• [REQUIRED WORK]: Set down the listing below verbatim, but only from its first line through the line containing "COL = sc.collection".

• [PROVIDED MATERIAL]:
[BEGIN]

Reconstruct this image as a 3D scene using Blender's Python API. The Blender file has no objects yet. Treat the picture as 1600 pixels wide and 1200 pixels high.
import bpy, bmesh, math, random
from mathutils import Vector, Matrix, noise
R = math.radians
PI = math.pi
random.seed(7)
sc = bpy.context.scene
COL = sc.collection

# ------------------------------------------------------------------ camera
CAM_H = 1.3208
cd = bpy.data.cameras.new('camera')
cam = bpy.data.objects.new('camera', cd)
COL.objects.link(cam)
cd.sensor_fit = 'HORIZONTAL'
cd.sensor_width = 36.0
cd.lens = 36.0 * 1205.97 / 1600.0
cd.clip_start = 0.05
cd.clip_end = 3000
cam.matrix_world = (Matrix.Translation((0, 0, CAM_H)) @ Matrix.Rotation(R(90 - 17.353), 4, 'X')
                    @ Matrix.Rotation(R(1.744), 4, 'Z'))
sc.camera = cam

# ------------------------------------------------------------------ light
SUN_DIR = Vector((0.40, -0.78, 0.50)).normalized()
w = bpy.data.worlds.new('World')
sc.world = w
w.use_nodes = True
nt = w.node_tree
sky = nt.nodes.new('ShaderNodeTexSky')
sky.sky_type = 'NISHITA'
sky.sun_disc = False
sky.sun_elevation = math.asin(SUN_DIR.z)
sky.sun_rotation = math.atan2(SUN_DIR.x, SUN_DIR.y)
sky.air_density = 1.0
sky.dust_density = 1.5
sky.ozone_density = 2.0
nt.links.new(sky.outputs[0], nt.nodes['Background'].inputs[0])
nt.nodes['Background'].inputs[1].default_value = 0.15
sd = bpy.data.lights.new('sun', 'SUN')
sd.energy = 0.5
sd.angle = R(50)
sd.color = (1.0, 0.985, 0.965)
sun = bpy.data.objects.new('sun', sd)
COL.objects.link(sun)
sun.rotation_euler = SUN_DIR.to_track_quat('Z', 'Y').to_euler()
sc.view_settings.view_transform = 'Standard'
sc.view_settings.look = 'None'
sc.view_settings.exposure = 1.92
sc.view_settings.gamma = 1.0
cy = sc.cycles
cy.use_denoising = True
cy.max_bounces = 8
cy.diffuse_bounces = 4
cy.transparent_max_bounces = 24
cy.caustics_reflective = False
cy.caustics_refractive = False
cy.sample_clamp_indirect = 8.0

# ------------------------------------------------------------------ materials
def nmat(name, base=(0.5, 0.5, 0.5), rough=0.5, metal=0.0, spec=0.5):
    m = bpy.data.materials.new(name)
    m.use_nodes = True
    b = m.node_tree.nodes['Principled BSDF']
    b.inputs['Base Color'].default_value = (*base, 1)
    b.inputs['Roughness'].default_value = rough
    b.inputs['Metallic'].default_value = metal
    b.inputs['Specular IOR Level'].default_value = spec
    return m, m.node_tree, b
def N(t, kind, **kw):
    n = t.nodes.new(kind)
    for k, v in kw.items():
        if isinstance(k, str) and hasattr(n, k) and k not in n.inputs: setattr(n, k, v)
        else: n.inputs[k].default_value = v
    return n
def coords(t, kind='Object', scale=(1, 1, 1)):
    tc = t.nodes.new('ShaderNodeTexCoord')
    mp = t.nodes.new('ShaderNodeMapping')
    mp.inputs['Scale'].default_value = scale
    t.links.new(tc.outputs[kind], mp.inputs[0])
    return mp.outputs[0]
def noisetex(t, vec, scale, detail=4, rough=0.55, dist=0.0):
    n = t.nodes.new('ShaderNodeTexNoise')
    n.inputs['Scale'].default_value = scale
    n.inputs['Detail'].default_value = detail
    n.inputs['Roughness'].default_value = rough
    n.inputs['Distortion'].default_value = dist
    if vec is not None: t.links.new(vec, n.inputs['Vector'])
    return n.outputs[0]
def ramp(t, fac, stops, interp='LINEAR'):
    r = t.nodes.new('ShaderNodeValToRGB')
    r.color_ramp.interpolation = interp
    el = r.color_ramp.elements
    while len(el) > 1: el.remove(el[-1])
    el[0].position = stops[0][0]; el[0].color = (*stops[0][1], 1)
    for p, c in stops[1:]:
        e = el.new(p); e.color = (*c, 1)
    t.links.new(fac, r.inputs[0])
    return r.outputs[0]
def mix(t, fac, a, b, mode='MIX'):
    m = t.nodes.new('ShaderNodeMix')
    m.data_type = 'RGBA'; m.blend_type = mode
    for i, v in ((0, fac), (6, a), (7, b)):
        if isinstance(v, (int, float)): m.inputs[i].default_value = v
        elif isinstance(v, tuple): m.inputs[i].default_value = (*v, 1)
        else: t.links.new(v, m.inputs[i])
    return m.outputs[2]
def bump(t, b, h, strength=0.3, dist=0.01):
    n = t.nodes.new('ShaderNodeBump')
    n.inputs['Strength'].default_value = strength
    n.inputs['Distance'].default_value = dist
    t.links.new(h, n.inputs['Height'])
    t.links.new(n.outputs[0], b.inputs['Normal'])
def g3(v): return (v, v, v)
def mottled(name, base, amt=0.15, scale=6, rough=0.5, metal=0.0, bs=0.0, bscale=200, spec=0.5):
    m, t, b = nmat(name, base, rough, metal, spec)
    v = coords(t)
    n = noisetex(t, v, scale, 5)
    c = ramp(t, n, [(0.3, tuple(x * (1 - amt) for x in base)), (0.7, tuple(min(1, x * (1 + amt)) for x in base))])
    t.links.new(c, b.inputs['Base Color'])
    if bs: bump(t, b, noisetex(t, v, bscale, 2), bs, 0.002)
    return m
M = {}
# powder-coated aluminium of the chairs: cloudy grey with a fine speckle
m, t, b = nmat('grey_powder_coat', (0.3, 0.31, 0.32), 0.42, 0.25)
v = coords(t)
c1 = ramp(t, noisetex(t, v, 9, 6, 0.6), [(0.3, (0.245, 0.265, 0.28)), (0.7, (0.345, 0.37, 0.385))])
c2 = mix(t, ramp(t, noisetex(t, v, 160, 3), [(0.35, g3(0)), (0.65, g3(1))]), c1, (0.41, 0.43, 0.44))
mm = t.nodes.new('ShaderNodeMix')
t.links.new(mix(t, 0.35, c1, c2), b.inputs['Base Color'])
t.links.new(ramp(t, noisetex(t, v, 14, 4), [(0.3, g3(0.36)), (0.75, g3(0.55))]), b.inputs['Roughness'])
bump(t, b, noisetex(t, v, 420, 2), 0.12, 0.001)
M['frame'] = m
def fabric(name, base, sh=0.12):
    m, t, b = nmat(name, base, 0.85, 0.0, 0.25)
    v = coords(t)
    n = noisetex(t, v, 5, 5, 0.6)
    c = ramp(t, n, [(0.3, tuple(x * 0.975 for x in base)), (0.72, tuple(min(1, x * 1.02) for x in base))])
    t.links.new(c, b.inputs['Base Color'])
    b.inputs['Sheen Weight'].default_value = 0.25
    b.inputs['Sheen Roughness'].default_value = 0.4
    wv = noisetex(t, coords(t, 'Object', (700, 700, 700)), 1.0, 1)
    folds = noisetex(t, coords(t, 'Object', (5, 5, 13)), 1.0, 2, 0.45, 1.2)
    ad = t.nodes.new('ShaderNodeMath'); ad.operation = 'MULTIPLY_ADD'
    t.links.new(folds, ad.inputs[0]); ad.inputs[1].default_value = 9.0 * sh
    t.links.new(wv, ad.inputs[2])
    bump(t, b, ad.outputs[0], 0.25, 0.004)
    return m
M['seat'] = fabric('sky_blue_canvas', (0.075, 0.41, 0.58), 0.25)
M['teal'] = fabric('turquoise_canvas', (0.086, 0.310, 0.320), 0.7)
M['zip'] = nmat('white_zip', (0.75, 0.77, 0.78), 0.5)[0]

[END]

• [SOLUTION TO THIS TASK]:
Reconstruct this image as a 3D scene using Blender's Python API. The Blender file has no objects yet. Treat the picture as 1600 pixels wide and 1200 pixels high.
import bpy, bmesh, math, random
from mathutils import Vector, Matrix, noise
R = math.radians
PI = math.pi
random.seed(7)
sc = bpy.context.scene
COL = sc.collection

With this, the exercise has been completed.